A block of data
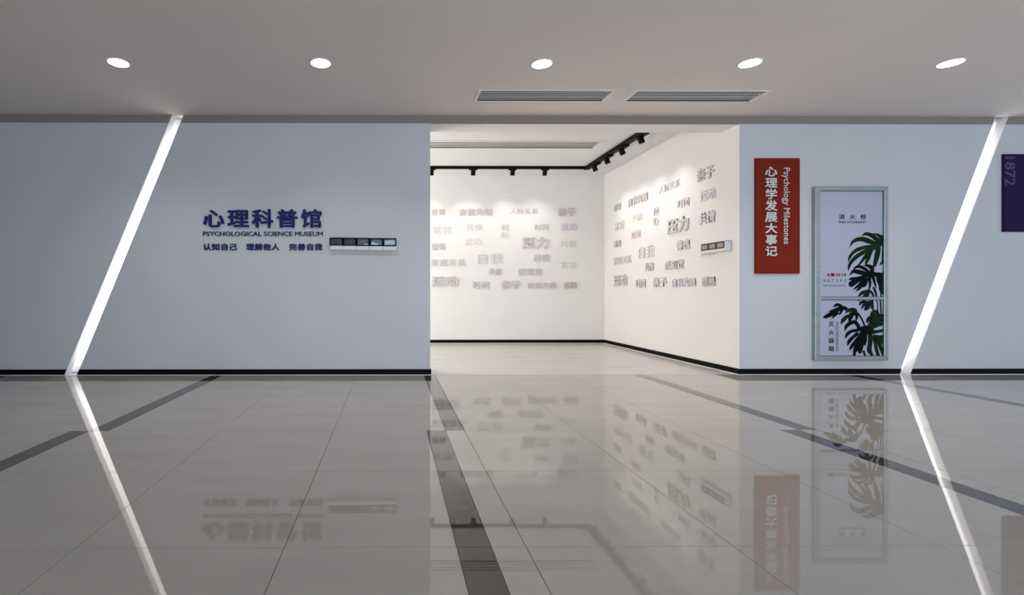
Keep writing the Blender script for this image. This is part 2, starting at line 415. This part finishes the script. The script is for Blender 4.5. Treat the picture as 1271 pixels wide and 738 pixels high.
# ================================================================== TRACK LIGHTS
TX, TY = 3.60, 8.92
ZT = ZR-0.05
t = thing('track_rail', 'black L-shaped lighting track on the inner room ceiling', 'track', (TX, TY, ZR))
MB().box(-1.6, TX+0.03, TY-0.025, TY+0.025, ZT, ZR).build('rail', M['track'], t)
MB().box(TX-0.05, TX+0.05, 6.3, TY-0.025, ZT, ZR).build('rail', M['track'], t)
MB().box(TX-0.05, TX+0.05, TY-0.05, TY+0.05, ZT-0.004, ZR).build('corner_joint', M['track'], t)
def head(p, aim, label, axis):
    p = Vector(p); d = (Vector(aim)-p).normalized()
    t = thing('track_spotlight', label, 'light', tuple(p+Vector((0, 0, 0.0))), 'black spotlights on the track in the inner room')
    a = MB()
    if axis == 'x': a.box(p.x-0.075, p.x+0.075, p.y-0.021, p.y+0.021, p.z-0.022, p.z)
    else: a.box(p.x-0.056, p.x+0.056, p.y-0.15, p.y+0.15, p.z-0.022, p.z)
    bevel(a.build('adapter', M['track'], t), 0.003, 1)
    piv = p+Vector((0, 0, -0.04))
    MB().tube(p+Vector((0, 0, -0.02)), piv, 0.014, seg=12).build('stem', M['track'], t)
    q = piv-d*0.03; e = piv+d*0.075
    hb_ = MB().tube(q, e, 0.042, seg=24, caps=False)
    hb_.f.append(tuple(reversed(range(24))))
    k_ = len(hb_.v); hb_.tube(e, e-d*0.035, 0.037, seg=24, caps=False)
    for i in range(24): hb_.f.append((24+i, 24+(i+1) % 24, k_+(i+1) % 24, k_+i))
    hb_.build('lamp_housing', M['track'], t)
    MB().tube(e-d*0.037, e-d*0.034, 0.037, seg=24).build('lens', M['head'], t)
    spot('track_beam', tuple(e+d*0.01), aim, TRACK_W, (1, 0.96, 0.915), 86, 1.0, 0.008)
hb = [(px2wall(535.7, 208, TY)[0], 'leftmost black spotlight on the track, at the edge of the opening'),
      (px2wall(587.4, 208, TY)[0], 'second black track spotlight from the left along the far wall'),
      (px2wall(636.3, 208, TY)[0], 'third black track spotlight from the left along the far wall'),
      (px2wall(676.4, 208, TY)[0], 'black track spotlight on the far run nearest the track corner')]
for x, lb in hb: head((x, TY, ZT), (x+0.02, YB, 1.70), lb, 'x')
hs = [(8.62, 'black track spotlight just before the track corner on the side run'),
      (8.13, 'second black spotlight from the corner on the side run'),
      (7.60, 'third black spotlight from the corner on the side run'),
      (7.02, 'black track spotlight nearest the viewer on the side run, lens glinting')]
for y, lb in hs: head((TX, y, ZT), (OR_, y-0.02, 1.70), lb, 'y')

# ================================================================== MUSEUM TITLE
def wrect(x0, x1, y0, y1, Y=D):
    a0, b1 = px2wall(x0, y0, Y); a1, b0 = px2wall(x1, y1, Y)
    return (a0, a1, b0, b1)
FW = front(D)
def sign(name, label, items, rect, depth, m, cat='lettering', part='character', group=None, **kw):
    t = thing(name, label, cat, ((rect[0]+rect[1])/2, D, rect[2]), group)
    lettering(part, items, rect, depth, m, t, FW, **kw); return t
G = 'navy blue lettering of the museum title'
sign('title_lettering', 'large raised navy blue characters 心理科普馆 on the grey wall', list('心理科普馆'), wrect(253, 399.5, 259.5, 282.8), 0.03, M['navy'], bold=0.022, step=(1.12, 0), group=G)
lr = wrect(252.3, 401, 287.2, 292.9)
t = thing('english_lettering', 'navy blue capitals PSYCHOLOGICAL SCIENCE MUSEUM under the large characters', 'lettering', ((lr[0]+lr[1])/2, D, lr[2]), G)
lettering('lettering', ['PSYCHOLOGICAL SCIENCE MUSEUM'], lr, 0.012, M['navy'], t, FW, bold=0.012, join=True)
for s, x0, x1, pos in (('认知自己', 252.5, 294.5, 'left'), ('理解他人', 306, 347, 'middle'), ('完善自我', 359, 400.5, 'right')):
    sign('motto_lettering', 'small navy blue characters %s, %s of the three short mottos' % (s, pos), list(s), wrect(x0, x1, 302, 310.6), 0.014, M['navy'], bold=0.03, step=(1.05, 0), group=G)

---

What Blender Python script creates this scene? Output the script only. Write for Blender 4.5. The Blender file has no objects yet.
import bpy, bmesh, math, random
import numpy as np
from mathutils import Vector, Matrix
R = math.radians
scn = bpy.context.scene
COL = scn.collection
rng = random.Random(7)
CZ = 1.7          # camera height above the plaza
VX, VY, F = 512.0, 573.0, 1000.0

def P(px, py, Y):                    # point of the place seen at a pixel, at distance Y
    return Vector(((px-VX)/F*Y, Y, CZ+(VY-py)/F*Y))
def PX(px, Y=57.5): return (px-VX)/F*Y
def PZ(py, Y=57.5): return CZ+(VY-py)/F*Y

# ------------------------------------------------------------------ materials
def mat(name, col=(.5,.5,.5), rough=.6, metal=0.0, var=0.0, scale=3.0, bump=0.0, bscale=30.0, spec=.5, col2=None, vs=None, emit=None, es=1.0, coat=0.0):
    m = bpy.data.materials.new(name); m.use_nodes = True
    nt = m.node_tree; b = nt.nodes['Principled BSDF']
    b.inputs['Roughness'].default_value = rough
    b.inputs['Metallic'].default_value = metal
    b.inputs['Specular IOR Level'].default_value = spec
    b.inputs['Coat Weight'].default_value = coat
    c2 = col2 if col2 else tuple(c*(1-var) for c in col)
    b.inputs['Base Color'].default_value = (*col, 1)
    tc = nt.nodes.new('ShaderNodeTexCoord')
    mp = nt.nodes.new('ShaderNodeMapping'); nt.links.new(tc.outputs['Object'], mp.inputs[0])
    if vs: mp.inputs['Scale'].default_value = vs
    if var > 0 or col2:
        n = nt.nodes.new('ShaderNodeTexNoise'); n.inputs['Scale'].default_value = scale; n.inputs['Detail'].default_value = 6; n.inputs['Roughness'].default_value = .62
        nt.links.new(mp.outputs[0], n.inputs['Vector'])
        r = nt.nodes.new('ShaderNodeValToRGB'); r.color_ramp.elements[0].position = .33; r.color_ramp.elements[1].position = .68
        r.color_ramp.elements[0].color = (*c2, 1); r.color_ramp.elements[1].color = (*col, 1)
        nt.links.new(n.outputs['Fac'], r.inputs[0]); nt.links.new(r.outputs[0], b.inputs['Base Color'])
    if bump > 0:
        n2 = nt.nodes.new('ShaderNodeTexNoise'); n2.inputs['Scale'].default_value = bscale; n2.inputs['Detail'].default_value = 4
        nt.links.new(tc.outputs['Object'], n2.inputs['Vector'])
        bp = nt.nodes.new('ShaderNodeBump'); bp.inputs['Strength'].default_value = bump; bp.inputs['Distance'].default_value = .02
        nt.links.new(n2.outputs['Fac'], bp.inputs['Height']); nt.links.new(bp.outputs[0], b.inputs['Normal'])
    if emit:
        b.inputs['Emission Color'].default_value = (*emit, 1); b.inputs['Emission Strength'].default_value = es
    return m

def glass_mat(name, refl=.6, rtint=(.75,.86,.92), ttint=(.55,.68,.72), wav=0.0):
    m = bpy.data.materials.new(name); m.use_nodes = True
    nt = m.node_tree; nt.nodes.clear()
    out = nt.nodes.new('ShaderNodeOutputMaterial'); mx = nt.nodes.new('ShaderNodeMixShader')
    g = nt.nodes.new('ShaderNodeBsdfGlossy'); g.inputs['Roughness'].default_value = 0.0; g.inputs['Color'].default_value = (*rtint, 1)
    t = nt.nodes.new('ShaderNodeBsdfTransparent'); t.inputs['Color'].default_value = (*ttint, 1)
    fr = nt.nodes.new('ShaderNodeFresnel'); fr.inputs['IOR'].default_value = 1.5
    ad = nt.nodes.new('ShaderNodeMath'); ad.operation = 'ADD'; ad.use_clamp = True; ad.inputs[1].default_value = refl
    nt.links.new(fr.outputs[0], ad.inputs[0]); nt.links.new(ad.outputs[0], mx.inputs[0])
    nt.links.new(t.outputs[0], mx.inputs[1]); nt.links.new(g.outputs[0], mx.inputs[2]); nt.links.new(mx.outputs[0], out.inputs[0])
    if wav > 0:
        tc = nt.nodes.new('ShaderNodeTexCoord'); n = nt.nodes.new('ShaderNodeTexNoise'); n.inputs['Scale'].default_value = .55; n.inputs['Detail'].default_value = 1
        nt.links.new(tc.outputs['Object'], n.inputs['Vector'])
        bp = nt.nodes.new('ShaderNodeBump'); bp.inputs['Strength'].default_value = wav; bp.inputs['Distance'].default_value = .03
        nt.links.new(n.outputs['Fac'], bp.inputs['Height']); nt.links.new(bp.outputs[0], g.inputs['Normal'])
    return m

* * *

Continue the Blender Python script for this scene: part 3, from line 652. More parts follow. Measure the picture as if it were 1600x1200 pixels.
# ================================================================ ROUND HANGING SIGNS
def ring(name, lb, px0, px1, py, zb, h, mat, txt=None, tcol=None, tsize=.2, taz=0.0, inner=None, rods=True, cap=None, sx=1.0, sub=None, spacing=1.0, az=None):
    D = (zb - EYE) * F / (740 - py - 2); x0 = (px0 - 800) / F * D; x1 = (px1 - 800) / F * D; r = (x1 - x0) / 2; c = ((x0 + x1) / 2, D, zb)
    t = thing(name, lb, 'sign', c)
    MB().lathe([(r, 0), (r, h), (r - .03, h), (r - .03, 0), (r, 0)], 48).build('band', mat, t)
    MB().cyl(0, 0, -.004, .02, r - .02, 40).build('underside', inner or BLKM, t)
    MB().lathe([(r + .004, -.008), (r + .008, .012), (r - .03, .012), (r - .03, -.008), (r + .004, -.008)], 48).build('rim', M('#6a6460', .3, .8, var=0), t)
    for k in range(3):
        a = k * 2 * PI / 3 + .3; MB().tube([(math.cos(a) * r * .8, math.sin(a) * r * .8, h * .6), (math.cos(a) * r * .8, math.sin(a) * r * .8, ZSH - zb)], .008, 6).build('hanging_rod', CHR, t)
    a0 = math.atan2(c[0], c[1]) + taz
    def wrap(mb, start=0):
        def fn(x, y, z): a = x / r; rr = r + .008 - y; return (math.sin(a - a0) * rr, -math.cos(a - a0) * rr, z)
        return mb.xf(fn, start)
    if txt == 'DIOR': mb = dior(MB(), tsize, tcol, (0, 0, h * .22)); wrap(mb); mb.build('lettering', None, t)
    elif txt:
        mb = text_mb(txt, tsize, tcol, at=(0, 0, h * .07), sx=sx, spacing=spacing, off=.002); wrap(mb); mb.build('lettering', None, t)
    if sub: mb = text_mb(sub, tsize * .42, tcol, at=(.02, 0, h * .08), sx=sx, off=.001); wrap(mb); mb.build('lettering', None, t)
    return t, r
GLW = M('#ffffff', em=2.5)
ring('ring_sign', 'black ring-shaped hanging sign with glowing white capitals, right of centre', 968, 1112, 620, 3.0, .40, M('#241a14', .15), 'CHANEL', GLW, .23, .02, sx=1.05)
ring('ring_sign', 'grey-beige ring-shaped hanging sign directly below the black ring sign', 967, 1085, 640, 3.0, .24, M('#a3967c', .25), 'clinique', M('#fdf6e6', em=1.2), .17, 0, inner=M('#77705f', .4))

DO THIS
Check each line of the records above for the word "pixels", then give the number of lines that have it, with no other words.

EXPECTED OUTPUT
2